Robert and Carolyn Michie, Albemarle County Service Authority (ACSA) Jurisdictional Area Amendment Request for Water Service



Public hearing on a proposed amendment to the Jurisdictional Area Boundary to provide water service to Tax Map 79, Parcels 17 and 17C located on the north side of Route 250, near the intersection of Route 250 and North Milton Road.



Messrs. Tucker, Foley, Davis, Kamptner, Cilimberg, and Benish





October 1, 2008


       ACTION:     X                INFORMATION:   



        ACTION:                       INFORMATION:   











The applicant is requesting ACSA Jurisdictional Area designation for water service to two parcels totaling 15.8 acres with two existing single-family homes and a new single-family home which the applicant had previously received a building permit to construct on Parcel 17C.  The parcels are on the north side Route 250 East, just north of the intersection of Route 250 and North Milton Road (Rt. 729) and adjacent to the GOCO Oil site (Attachment A).  The parcels are located entirely within the designated Rural Areas in the Rivanna Magisterial District.  The existing well serving the home and cottage has recently been tested by the Virginia Department of Environmental Quality (DEQ) and determined to be contaminated with Methyl tertiary-butyl ether (MTBE), a gasoline additive that promotes a cleaner burn of the fuel.  Beginning in May 2008, the property owners experienced taste and odor problems with the water, which prompted a request to DEQ to test the well water supply for contamination.  Subsequent testing of the well found MTBE concentration of 0.021 mg/L.  DEQ has funded the installation of a charcoal filter system on the well to treat the contamination.  DEQ considers charcoal filtration systems a temporary remediation inferior to public water service (if available) and has recommended the site be connected to public water service.


The adjacent GOCO Oil site experienced a similar MTBE contamination in the wells serving that site and was approved for, and connected to, ACSA water service in 1999. 


Because of site conditions, including the location of the homes, out-buildings/barn, existing and back-up septic fields, and the topography of the properties, there does not appear to be a viable location for a new well on-site at a sufficient distance from the existing well to ensure no further contamination will occur in the new well.



Objective 2.2 Protect and/or preserve the County's natural resources.



The Comprehensive Plan provides the following concerning the provision of public water and sewer service:


“General Principle: Urban Areas, Communities, and Villages are to be served by public water and sewer (p. 114).”


“Provide water and sewer service only to areas within the ACSA Jurisdictional Areas (p. 130).”

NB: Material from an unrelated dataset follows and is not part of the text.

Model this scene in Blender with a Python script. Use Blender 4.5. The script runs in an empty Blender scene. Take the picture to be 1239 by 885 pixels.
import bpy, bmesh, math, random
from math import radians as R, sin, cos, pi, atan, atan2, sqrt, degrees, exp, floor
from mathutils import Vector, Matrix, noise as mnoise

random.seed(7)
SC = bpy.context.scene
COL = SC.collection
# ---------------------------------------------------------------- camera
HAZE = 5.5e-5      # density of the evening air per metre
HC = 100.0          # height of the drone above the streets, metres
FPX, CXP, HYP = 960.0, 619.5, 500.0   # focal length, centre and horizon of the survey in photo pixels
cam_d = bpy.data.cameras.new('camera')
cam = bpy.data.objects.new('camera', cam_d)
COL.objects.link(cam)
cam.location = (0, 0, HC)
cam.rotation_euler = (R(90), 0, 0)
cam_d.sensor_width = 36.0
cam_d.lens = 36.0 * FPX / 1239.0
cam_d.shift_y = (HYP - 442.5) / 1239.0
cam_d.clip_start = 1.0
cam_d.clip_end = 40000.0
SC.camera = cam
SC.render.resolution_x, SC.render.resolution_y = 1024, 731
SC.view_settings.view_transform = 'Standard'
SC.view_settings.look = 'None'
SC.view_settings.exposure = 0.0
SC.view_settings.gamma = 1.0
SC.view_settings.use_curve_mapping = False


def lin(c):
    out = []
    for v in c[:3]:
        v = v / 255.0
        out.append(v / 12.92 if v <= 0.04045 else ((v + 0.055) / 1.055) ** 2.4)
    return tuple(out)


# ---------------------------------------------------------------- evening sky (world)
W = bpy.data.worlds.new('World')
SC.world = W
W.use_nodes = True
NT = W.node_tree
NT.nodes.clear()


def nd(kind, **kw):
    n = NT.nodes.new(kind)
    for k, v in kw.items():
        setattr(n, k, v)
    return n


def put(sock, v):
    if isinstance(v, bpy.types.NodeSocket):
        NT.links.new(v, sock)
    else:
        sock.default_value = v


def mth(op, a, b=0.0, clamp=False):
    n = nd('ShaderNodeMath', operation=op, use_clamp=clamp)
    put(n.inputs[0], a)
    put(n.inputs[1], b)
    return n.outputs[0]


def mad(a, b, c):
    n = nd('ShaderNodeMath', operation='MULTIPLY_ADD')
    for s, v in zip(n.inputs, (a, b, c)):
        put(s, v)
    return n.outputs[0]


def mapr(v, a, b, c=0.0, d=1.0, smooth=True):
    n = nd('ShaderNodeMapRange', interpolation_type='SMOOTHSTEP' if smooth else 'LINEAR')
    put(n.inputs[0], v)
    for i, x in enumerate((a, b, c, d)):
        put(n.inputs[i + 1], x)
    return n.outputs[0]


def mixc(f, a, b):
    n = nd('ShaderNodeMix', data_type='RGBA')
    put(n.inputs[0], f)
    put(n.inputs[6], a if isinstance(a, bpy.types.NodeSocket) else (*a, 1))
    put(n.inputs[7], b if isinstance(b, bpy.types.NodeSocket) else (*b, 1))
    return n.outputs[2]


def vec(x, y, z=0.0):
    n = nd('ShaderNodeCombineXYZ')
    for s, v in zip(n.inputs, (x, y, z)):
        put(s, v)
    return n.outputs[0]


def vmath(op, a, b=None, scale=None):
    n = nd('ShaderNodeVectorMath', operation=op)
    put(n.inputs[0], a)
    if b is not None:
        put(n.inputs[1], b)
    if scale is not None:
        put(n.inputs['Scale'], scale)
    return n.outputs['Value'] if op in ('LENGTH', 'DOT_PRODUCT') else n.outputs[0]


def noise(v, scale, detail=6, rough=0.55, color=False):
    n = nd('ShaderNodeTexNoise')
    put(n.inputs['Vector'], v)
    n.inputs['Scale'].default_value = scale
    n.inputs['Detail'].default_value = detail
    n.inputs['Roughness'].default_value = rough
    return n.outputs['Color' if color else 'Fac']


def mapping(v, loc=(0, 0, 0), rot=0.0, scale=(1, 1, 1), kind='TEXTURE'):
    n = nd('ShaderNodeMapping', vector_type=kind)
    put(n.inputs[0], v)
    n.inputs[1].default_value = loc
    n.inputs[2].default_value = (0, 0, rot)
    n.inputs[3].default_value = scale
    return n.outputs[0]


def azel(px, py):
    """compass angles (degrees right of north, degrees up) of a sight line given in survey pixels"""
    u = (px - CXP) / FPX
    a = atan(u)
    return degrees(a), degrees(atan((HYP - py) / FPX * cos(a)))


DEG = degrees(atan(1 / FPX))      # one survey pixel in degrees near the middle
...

“Follow the boundaries of the designated Development Areas in delineating Jurisdictional Areas (p.130).”


“Only allow changes in the Jurisdictional Areas outside of the designated Development Areas in cases where the property is: 1) adjacent to existing lines; and 2) public health and/or safety is in danger (p. 130).”


Water and sewer services by policy are intended to serve the designated Development Areas where growth is encouraged and are to be discouraged in the Rural Areas because utility services are a potential catalyst to growth. 

Water supply and system capacities need to be efficiently and effectively used and reserved to serve the Development Areas.  Continued connections of properties in the Rural Areas result in further extension of lines from the fringe of the existing Jurisdictional Area and into the Rural Areas, potentially straining limited water resources and capacity.


This request meets the first criteria for the provision of service to Rural Area parcels (adjacency to existing service lines). The adjacent property to the east of this parcel is within the ACSA Jurisdictional Area for Water Only to Existing Structures and is served with public water.  The primary issue with this request is whether the level of contamination experienced on-site creates a danger to the public health and safety.  The County’s Groundwater Manager has provided additional information regarding the health threat of MTBE (Attachment B).  DEQ has essentially established a “zero-tolerance” level for MTBE contaminations.  However, neither the Virginia Department of Health (VDH) nor the Environmental Protection Agency (EPA) has established a level of MTBE contamination which is considered a health risk.  The Code of Virginia requires quarterly testing of public water supplies for MTBE and reporting of concentrations above 0.015 mg/L to VDH and DEQ.  As previously noted, MTBE in concentrations of 0.021 mg/L was found in the Michies’ well.  The County has previously granted ACSA Jurisdictional Area designation to the adjacent GOCO Oil site and the Key West subdivision based on MTBE contamination.  The contamination levels for those two sites were lower than the level found at the Michies’ well.


Based on the odor and taste condition of the water supply, the level of contamination within this source falling within the range suggested for public system monitoring, the proximity to a known contaminate site, and past actions regarding sites/requests with similar levels of contamination, staff recommends amendment of the ACSA Jurisdictional Area for water service only to existing structures. 



The property owner will bear the costs for the water connection.



At the conclusion of the public  hearing, staff recommends that the Board amend the ACSA Jurisdictional Area for water only to existing structures on Tax Map 79, Parcels 17 and 17C and one new residence Tax Map 79, Parcel 17C (for a total of three residences served on the two parcels).